Written instruction – Carry none of the pictures over; write out the complete data exactly.

--- Begin Working data ---

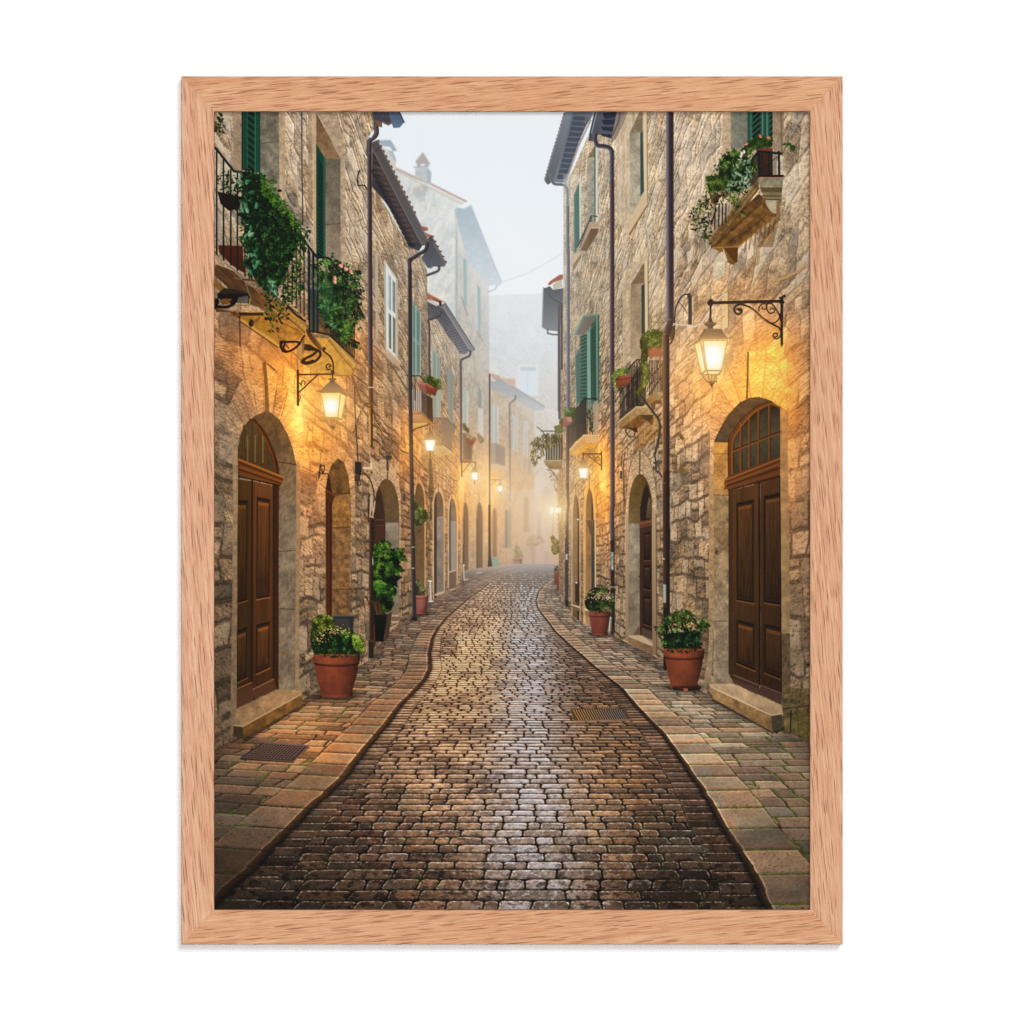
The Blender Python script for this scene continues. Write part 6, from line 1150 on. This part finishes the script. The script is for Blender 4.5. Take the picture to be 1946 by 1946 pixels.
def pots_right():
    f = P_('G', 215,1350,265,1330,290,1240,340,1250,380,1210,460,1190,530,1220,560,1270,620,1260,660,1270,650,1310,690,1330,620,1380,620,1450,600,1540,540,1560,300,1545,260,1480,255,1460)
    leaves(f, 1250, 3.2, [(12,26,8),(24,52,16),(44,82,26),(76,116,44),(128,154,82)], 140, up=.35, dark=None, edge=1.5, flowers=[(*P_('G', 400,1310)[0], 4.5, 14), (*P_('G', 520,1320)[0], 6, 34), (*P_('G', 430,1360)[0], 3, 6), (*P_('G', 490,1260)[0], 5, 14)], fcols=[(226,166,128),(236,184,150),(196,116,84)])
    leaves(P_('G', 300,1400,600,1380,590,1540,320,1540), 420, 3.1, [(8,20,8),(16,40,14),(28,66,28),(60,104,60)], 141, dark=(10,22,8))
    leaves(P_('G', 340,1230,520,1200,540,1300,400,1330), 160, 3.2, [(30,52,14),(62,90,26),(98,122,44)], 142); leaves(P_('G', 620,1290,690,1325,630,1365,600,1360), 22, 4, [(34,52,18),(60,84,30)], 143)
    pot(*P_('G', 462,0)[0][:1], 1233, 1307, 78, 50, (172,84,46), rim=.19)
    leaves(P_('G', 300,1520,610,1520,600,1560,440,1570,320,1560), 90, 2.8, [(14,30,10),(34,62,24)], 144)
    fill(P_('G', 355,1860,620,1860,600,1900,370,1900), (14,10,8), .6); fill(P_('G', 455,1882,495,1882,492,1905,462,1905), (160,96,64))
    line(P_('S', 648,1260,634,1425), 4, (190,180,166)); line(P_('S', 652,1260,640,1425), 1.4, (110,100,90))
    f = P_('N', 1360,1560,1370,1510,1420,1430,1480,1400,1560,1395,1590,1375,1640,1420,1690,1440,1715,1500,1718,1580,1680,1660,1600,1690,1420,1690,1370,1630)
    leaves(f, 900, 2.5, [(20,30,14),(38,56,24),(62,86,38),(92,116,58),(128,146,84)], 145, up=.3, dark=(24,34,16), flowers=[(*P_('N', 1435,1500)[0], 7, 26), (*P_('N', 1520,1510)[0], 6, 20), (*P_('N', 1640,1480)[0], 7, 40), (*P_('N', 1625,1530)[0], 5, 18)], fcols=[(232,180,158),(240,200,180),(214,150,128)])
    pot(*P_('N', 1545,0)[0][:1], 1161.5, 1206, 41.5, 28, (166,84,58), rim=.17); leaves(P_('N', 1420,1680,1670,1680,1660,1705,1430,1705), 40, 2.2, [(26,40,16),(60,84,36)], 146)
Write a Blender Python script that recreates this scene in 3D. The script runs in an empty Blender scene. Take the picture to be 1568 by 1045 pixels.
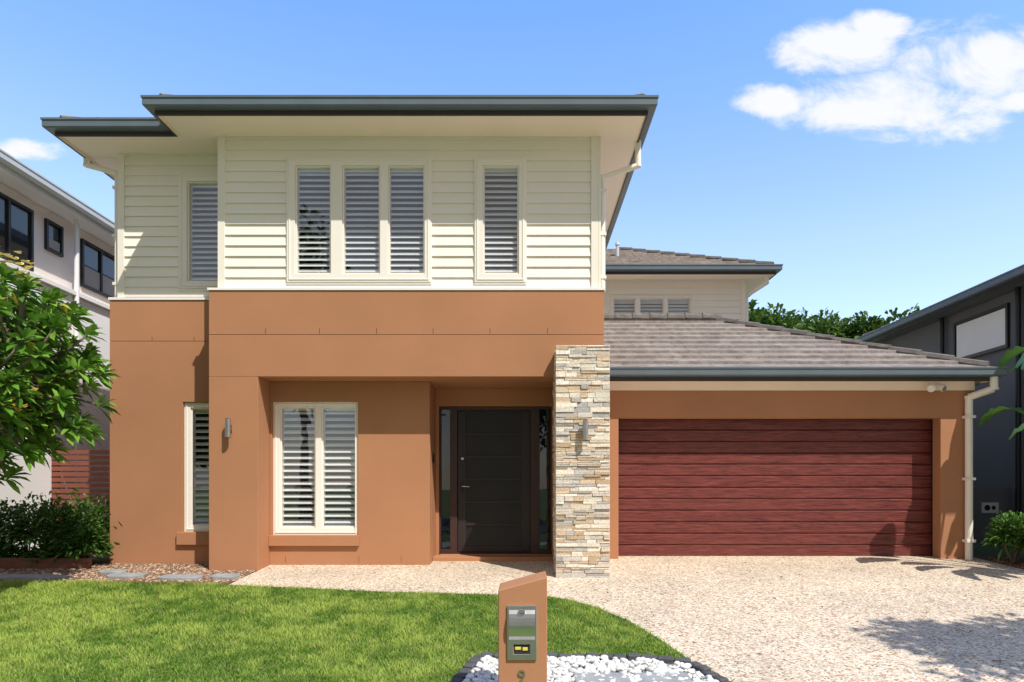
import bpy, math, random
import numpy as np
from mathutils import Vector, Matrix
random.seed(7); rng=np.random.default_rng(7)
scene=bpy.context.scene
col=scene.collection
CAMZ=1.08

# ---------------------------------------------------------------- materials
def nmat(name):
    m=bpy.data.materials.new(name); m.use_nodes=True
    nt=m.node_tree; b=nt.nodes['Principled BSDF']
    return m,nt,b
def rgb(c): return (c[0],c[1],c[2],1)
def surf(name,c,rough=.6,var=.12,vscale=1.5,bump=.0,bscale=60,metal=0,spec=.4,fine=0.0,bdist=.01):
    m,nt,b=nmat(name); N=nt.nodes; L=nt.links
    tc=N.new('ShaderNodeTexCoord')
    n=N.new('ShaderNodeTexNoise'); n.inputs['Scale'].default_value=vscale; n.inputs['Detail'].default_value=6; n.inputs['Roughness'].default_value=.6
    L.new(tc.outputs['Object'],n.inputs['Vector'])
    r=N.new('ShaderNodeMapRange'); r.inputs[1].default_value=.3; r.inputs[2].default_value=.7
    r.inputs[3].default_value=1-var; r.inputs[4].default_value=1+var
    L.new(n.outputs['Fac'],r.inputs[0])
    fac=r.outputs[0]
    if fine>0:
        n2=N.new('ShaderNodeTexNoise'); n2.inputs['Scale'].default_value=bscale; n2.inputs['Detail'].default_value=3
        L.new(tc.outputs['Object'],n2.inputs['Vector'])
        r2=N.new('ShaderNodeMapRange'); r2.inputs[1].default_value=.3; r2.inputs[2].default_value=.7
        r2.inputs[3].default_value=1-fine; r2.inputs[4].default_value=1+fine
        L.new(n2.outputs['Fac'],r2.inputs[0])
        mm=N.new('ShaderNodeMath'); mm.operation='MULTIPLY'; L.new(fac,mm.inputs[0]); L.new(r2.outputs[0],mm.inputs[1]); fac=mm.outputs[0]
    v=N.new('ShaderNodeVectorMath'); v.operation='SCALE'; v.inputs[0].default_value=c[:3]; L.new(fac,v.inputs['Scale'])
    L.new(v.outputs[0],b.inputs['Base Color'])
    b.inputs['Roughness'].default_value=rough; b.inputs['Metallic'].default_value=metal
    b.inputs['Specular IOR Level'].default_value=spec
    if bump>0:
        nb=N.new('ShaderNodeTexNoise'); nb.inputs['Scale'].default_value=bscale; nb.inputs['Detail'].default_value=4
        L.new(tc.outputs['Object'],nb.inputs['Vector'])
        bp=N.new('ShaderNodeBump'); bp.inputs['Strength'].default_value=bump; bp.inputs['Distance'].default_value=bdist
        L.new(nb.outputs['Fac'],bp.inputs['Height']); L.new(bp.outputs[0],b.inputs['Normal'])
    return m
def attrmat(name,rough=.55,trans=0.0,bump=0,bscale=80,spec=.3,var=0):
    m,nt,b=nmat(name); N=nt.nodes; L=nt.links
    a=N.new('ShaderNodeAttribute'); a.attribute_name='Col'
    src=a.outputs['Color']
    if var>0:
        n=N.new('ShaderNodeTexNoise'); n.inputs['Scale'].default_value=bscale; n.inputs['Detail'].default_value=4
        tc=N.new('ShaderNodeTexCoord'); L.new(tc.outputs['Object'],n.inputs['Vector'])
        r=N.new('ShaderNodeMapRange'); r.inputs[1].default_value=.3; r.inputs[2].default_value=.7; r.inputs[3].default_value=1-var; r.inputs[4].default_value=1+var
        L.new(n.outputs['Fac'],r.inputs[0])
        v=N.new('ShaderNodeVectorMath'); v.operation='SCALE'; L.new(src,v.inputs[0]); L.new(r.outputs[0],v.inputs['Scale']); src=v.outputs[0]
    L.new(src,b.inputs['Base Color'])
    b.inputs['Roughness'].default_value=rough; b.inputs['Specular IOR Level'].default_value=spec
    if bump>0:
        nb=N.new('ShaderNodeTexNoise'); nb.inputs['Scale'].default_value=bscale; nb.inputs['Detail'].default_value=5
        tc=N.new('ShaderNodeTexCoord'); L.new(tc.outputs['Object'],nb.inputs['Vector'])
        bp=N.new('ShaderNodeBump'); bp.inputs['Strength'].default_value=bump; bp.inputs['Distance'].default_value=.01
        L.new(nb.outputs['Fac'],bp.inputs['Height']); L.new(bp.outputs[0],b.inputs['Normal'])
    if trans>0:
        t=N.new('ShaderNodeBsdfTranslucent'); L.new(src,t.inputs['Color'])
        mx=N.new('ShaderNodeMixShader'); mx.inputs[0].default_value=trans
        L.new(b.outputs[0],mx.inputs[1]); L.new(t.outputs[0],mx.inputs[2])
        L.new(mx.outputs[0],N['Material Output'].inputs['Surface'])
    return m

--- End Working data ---

Task solution –
The Blender Python script for this scene continues. Write part 6, from line 1150 on. This part finishes the script. The script is for Blender 4.5. Take the picture to be 1946 by 1946 pixels.
def pots_right():
    f = P_('G', 215,1350,265,1330,290,1240,340,1250,380,1210,460,1190,530,1220,560,1270,620,1260,660,1270,650,1310,690,1330,620,1380,620,1450,600,1540,540,1560,300,1545,260,1480,255,1460)
    leaves(f, 1250, 3.2, [(12,26,8),(24,52,16),(44,82,26),(76,116,44),(128,154,82)], 140, up=.35, dark=None, edge=1.5, flowers=[(*P_('G', 400,1310)[0], 4.5, 14), (*P_('G', 520,1320)[0], 6, 34), (*P_('G', 430,1360)[0], 3, 6), (*P_('G', 490,1260)[0], 5, 14)], fcols=[(226,166,128),(236,184,150),(196,116,84)])
    leaves(P_('G', 300,1400,600,1380,590,1540,320,1540), 420, 3.1, [(8,20,8),(16,40,14),(28,66,28),(60,104,60)], 141, dark=(10,22,8))
    leaves(P_('G', 340,1230,520,1200,540,1300,400,1330), 160, 3.2, [(30,52,14),(62,90,26),(98,122,44)], 142); leaves(P_('G', 620,1290,690,1325,630,1365,600,1360), 22, 4, [(34,52,18),(60,84,30)], 143)
    pot(*P_('G', 462,0)[0][:1], 1233, 1307, 78, 50, (172,84,46), rim=.19)
    leaves(P_('G', 300,1520,610,1520,600,1560,440,1570,320,1560), 90, 2.8, [(14,30,10),(34,62,24)], 144)
    fill(P_('G', 355,1860,620,1860,600,1900,370,1900), (14,10,8), .6); fill(P_('G', 455,1882,495,1882,492,1905,462,1905), (160,96,64))
    line(P_('S', 648,1260,634,1425), 4, (190,180,166)); line(P_('S', 652,1260,640,1425), 1.4, (110,100,90))
    f = P_('N', 1360,1560,1370,1510,1420,1430,1480,1400,1560,1395,1590,1375,1640,1420,1690,1440,1715,1500,1718,1580,1680,1660,1600,1690,1420,1690,1370,1630)
    leaves(f, 900, 2.5, [(20,30,14),(38,56,24),(62,86,38),(92,116,58),(128,146,84)], 145, up=.3, dark=(24,34,16), flowers=[(*P_('N', 1435,1500)[0], 7, 26), (*P_('N', 1520,1510)[0], 6, 20), (*P_('N', 1640,1480)[0], 7, 40), (*P_('N', 1625,1530)[0], 5, 18)], fcols=[(232,180,158),(240,200,180),(214,150,128)])
    pot(*P_('N', 1545,0)[0][:1], 1161.5, 1206, 41.5, 28, (166,84,58), rim=.17); leaves(P_('N', 1420,1680,1670,1680,1660,1705,1430,1705), 40, 2.2, [(26,40,16),(60,84,36)], 146)
Write a Blender Python script that recreates this scene in 3D. The script runs in an empty Blender scene. Take the picture to be 1568 by 1045 pixels.
import bpy, math, random
import numpy as np
from mathutils import Vector, Matrix
random.seed(7); rng=np.random.default_rng(7)
scene=bpy.context.scene
col=scene.collection
CAMZ=1.08

# ---------------------------------------------------------------- materials
def nmat(name):
    m=bpy.data.materials.new(name); m.use_nodes=True
    nt=m.node_tree; b=nt.nodes['Principled BSDF']
    return m,nt,b
def rgb(c): return (c[0],c[1],c[2],1)
def surf(name,c,rough=.6,var=.12,vscale=1.5,bump=.0,bscale=60,metal=0,spec=.4,fine=0.0,bdist=.01):
    m,nt,b=nmat(name); N=nt.nodes; L=nt.links
    tc=N.new('ShaderNodeTexCoord')
    n=N.new('ShaderNodeTexNoise'); n.inputs['Scale'].default_value=vscale; n.inputs['Detail'].default_value=6; n.inputs['Roughness'].default_value=.6
    L.new(tc.outputs['Object'],n.inputs['Vector'])
    r=N.new('ShaderNodeMapRange'); r.inputs[1].default_value=.3; r.inputs[2].default_value=.7
    r.inputs[3].default_value=1-var; r.inputs[4].default_value=1+var
    L.new(n.outputs['Fac'],r.inputs[0])
    fac=r.outputs[0]
    if fine>0:
        n2=N.new('ShaderNodeTexNoise'); n2.inputs['Scale'].default_value=bscale; n2.inputs['Detail'].default_value=3
        L.new(tc.outputs['Object'],n2.inputs['Vector'])
        r2=N.new('ShaderNodeMapRange'); r2.inputs[1].default_value=.3; r2.inputs[2].default_value=.7
        r2.inputs[3].default_value=1-fine; r2.inputs[4].default_value=1+fine
        L.new(n2.outputs['Fac'],r2.inputs[0])
        mm=N.new('ShaderNodeMath'); mm.operation='MULTIPLY'; L.new(fac,mm.inputs[0]); L.new(r2.outputs[0],mm.inputs[1]); fac=mm.outputs[0]
    v=N.new('ShaderNodeVectorMath'); v.operation='SCALE'; v.inputs[0].default_value=c[:3]; L.new(fac,v.inputs['Scale'])
    L.new(v.outputs[0],b.inputs['Base Color'])
    b.inputs['Roughness'].default_value=rough; b.inputs['Metallic'].default_value=metal
    b.inputs['Specular IOR Level'].default_value=spec
    if bump>0:
        nb=N.new('ShaderNodeTexNoise'); nb.inputs['Scale'].default_value=bscale; nb.inputs['Detail'].default_value=4
        L.new(tc.outputs['Object'],nb.inputs['Vector'])
        bp=N.new('ShaderNodeBump'); bp.inputs['Strength'].default_value=bump; bp.inputs['Distance'].default_value=bdist
        L.new(nb.outputs['Fac'],bp.inputs['Height']); L.new(bp.outputs[0],b.inputs['Normal'])
    return m
def attrmat(name,rough=.55,trans=0.0,bump=0,bscale=80,spec=.3,var=0):
    m,nt,b=nmat(name); N=nt.nodes; L=nt.links
    a=N.new('ShaderNodeAttribute'); a.attribute_name='Col'
    src=a.outputs['Color']
    if var>0:
        n=N.new('ShaderNodeTexNoise'); n.inputs['Scale'].default_value=bscale; n.inputs['Detail'].default_value=4
        tc=N.new('ShaderNodeTexCoord'); L.new(tc.outputs['Object'],n.inputs['Vector'])
        r=N.new('ShaderNodeMapRange'); r.inputs[1].default_value=.3; r.inputs[2].default_value=.7; r.inputs[3].default_value=1-var; r.inputs[4].default_value=1+var
        L.new(n.outputs['Fac'],r.inputs[0])
        v=N.new('ShaderNodeVectorMath'); v.operation='SCALE'; L.new(src,v.inputs[0]); L.new(r.outputs[0],v.inputs['Scale']); src=v.outputs[0]
    L.new(src,b.inputs['Base Color'])
    b.inputs['Roughness'].default_value=rough; b.inputs['Specular IOR Level'].default_value=spec
    if bump>0:
        nb=N.new('ShaderNodeTexNoise'); nb.inputs['Scale'].default_value=bscale; nb.inputs['Detail'].default_value=5
        tc=N.new('ShaderNodeTexCoord'); L.new(tc.outputs['Object'],nb.inputs['Vector'])
        bp=N.new('ShaderNodeBump'); bp.inputs['Strength'].default_value=bump; bp.inputs['Distance'].default_value=.01
        L.new(nb.outputs['Fac'],bp.inputs['Height']); L.new(bp.outputs[0],b.inputs['Normal'])
    if trans>0:
        t=N.new('ShaderNodeBsdfTranslucent'); L.new(src,t.inputs['Color'])
        mx=N.new('ShaderNodeMixShader'); mx.inputs[0].default_value=trans
        L.new(b.outputs[0],mx.inputs[1]); L.new(t.outputs[0],mx.inputs[2])
        L.new(mx.outputs[0],N['Material Output'].inputs['Surface'])
    return m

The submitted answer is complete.